____ Data block

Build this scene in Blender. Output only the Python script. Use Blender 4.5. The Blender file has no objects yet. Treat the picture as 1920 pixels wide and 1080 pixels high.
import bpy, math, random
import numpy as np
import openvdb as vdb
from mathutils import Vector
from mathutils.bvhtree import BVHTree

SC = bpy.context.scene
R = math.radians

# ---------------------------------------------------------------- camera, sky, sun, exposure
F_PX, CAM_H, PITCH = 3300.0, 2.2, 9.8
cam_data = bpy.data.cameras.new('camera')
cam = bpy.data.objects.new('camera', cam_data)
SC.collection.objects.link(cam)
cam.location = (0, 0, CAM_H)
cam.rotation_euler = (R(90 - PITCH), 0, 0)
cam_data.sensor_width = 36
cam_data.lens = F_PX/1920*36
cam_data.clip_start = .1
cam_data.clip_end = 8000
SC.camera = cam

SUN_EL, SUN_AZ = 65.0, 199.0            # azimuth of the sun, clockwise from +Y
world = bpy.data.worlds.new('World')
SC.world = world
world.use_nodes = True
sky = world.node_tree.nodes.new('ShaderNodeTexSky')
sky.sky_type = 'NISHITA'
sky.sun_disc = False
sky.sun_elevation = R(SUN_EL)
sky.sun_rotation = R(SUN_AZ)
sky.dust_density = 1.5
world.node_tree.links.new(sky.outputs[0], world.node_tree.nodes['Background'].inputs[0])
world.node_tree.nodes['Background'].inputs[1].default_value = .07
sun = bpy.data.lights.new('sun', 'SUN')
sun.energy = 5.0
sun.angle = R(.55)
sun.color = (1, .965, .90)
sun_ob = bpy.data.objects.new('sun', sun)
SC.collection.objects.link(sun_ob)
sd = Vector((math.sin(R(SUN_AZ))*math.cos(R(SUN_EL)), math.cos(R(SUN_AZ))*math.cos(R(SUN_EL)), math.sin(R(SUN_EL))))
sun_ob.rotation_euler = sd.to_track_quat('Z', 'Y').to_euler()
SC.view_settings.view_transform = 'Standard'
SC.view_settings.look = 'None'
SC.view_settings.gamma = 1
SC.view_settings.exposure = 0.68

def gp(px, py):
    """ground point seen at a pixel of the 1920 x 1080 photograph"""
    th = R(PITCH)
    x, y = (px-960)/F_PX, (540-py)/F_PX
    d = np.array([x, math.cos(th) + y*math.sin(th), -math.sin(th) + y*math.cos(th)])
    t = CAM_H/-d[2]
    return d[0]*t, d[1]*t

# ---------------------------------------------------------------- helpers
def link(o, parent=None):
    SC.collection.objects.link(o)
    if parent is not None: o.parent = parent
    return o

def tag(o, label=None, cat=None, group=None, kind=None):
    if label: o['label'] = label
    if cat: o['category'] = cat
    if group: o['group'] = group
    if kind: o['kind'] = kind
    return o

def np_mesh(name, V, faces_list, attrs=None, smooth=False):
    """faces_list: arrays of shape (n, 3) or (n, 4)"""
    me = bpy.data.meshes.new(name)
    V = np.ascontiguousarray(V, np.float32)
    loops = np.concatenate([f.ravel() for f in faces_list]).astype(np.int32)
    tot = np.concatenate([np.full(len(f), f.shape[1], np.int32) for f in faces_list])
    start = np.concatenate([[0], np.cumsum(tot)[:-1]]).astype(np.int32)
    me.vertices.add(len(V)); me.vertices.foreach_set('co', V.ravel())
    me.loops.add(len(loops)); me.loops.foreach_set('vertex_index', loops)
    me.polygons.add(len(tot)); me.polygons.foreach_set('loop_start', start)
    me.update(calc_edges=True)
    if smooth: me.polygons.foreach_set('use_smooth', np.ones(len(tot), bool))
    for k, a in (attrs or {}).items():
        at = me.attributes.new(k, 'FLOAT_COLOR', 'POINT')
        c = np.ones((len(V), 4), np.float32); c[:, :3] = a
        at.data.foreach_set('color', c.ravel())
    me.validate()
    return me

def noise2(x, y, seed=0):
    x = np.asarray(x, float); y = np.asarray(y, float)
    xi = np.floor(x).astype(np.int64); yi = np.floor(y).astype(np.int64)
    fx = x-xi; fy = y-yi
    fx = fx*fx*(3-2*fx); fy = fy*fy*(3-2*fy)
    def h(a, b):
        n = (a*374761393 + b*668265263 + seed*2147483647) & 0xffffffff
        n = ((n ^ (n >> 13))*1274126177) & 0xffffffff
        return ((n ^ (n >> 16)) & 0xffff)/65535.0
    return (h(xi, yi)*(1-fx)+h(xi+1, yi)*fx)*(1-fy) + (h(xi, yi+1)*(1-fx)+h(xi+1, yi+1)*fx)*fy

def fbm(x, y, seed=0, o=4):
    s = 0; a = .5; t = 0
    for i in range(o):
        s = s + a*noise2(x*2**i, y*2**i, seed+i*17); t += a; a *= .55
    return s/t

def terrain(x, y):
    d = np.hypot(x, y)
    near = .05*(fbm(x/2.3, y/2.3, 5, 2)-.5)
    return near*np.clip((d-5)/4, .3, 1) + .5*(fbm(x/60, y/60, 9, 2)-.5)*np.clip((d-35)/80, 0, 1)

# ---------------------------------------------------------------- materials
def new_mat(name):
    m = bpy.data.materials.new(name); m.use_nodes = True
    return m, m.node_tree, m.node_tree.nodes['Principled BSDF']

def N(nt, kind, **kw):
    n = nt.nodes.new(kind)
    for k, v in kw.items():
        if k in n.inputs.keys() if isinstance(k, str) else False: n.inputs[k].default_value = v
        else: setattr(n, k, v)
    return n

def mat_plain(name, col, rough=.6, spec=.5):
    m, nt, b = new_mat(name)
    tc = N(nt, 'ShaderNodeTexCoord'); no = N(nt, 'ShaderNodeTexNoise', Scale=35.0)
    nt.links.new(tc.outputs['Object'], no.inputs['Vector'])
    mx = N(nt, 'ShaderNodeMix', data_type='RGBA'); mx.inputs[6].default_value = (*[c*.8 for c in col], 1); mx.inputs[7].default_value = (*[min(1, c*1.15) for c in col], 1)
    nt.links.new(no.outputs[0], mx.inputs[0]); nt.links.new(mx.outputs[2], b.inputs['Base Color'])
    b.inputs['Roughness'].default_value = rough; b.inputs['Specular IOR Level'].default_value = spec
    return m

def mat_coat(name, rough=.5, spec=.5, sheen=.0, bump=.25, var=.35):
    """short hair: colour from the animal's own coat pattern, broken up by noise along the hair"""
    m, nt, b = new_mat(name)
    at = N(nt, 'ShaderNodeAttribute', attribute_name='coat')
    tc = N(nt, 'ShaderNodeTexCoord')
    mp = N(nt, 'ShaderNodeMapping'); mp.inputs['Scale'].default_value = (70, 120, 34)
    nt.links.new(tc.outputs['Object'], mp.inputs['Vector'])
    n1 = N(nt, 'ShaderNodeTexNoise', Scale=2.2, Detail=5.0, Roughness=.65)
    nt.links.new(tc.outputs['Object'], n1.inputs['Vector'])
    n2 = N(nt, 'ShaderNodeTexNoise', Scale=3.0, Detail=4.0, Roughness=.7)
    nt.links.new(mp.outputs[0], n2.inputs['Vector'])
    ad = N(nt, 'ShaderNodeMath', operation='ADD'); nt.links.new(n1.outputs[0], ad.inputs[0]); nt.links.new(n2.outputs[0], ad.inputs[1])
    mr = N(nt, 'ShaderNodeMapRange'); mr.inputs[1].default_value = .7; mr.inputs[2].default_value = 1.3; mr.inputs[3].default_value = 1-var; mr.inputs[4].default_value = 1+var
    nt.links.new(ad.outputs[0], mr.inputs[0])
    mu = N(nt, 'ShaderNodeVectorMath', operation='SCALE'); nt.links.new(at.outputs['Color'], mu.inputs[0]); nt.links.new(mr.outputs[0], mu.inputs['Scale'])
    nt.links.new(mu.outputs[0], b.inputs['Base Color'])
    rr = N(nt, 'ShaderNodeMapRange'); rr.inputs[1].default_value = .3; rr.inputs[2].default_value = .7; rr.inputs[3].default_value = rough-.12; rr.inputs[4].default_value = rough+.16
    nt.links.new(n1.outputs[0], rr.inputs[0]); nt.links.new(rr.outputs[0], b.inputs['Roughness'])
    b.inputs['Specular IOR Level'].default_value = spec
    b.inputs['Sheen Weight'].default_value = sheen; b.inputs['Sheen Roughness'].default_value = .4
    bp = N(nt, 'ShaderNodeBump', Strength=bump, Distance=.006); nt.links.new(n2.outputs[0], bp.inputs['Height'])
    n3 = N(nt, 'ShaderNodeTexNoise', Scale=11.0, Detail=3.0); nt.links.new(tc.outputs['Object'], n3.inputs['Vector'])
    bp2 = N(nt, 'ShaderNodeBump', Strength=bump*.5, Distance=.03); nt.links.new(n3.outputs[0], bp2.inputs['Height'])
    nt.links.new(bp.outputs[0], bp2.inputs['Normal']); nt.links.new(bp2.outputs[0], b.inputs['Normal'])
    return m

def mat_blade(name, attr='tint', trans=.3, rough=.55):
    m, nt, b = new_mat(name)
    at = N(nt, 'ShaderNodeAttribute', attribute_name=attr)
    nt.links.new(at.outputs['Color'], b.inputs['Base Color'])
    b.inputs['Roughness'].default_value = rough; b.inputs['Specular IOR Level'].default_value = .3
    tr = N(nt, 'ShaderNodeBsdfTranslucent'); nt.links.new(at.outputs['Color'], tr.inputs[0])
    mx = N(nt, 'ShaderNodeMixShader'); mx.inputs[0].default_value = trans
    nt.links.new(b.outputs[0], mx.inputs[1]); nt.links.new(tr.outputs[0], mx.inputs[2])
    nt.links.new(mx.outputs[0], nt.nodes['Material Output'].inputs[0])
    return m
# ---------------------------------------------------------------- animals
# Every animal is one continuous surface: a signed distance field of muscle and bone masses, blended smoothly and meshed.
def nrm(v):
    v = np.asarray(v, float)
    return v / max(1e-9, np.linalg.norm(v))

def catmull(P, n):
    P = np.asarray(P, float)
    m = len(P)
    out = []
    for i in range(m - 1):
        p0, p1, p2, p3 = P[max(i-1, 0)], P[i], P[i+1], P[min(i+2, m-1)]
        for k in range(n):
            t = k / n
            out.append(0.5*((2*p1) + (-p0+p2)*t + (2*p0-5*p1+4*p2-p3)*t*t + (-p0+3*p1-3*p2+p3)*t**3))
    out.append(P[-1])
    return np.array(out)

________

§ **What you are asked to do**: Beginning at the top of the data, extract each line through the line containing "from mathutils.bvhtree import BVHTree" and return those lines exactly, with nothing added.

§ **Completed task**:
Build this scene in Blender. Output only the Python script. Use Blender 4.5. The Blender file has no objects yet. Treat the picture as 1920 pixels wide and 1080 pixels high.
import bpy, math, random
import numpy as np
import openvdb as vdb
from mathutils import Vector
from mathutils.bvhtree import BVHTree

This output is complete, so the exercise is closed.